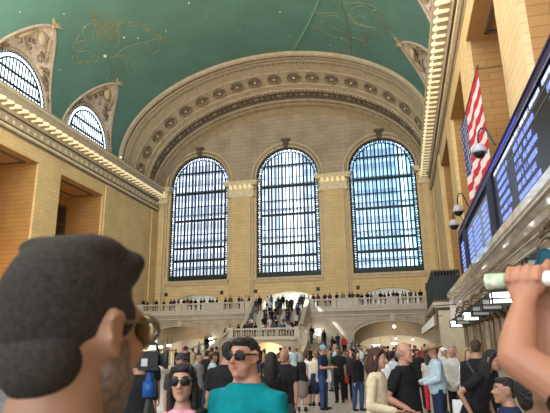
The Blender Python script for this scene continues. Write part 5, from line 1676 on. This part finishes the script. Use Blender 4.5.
┄┄┄┄┄┄┄┄┄┄┄┄┄┄┄┄┄┄┄┄
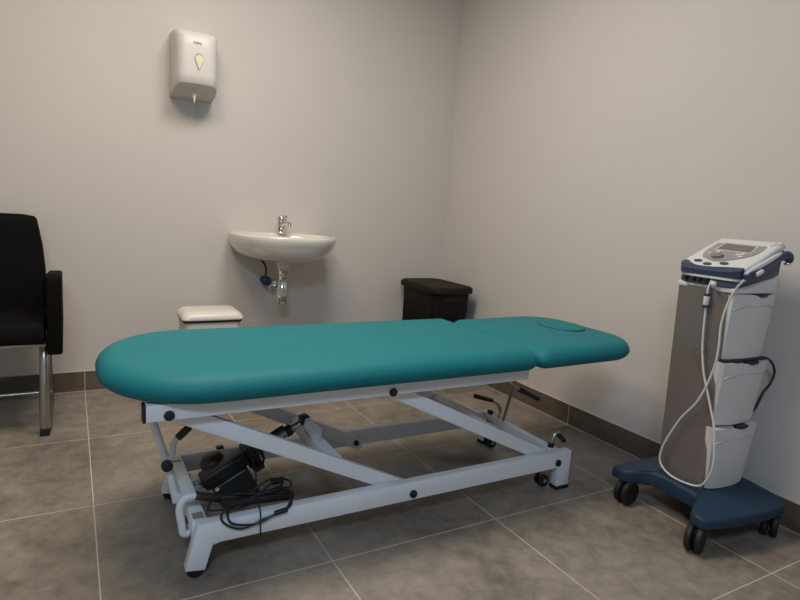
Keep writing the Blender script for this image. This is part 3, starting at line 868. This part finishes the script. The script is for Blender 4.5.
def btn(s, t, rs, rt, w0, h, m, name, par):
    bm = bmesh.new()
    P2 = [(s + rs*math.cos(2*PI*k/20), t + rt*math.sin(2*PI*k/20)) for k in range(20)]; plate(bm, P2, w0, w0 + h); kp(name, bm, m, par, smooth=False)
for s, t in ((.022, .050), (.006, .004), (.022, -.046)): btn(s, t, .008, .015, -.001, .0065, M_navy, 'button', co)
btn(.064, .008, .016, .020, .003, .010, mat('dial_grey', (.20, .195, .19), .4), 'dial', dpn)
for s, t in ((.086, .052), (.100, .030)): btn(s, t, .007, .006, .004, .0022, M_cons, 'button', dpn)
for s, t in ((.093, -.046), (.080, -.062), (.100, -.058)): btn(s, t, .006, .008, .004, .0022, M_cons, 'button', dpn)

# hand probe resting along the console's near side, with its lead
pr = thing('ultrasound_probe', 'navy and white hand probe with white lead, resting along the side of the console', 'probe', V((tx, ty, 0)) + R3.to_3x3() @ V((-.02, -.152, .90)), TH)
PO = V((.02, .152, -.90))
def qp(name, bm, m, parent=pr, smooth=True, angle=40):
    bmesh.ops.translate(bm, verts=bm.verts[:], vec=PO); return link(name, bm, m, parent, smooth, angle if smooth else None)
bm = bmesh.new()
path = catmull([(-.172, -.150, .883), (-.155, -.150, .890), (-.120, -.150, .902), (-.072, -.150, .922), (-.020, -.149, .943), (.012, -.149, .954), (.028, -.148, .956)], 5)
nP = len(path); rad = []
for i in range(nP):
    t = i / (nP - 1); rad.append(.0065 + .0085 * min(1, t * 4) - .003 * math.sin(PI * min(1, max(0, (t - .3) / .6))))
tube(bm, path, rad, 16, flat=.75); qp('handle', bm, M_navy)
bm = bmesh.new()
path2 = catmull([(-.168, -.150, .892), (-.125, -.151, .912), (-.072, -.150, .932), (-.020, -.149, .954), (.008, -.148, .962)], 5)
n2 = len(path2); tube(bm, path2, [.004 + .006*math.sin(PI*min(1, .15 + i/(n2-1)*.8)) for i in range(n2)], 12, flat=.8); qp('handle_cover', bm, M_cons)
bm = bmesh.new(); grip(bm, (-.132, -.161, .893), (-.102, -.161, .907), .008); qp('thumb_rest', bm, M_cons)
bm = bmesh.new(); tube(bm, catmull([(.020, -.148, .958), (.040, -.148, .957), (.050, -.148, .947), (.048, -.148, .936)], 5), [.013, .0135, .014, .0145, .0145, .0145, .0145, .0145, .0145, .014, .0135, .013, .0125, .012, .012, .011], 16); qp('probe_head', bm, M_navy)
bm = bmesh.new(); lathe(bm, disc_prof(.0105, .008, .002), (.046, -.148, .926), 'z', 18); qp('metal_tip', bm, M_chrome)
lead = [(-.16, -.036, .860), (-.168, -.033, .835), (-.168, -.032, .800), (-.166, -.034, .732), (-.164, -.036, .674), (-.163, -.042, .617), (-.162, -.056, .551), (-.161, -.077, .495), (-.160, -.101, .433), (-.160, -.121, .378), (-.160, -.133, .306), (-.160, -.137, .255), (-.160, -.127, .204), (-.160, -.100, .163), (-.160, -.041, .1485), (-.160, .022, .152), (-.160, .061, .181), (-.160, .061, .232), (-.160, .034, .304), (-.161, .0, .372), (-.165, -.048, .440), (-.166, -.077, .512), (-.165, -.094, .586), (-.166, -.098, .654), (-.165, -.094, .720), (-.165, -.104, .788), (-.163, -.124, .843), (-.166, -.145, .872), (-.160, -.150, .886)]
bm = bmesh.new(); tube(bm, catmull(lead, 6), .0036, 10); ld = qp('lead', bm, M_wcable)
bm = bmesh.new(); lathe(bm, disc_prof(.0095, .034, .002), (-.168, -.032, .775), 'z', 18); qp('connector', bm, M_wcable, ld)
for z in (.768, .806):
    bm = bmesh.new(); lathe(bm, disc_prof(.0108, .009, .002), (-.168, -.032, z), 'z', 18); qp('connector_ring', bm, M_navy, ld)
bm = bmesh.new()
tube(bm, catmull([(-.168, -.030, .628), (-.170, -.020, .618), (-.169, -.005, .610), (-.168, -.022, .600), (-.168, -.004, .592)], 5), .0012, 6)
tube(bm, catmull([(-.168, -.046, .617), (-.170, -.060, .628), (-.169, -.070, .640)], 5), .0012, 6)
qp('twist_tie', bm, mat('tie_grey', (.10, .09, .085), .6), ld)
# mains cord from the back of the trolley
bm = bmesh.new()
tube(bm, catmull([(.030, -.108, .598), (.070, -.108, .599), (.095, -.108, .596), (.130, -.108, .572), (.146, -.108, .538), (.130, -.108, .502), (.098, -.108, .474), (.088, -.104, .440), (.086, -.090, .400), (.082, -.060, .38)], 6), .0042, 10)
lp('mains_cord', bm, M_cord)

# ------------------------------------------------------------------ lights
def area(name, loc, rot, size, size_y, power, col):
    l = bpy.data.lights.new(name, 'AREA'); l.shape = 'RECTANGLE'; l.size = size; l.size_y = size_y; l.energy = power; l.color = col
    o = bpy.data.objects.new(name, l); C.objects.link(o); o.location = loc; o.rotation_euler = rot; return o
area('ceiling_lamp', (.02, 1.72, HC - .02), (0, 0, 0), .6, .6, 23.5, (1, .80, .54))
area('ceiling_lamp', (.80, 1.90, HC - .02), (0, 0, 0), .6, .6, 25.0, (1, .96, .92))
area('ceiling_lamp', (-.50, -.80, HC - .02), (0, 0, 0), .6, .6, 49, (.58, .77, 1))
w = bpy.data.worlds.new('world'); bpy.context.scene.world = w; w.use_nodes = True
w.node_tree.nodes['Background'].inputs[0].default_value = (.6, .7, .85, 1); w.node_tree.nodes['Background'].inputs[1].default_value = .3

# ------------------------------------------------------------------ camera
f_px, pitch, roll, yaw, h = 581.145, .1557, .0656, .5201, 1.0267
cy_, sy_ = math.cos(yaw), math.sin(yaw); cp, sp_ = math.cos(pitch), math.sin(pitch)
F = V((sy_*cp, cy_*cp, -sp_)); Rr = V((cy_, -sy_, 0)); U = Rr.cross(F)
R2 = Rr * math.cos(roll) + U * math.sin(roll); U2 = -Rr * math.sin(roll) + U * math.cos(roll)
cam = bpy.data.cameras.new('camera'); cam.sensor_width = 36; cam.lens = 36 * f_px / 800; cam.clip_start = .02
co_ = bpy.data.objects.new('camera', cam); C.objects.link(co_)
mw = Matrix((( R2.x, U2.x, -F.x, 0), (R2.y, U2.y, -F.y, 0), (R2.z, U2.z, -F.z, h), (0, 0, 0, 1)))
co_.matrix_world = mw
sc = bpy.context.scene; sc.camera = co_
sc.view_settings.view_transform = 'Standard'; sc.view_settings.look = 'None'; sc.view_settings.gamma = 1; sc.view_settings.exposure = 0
┄┄┄┄┄┄┄┄┄┄┄┄┄┄┄┄┄┄┄┄
● The problem: State, as a bare number, how many lines of the listing hold the word "This".

● The solution: 2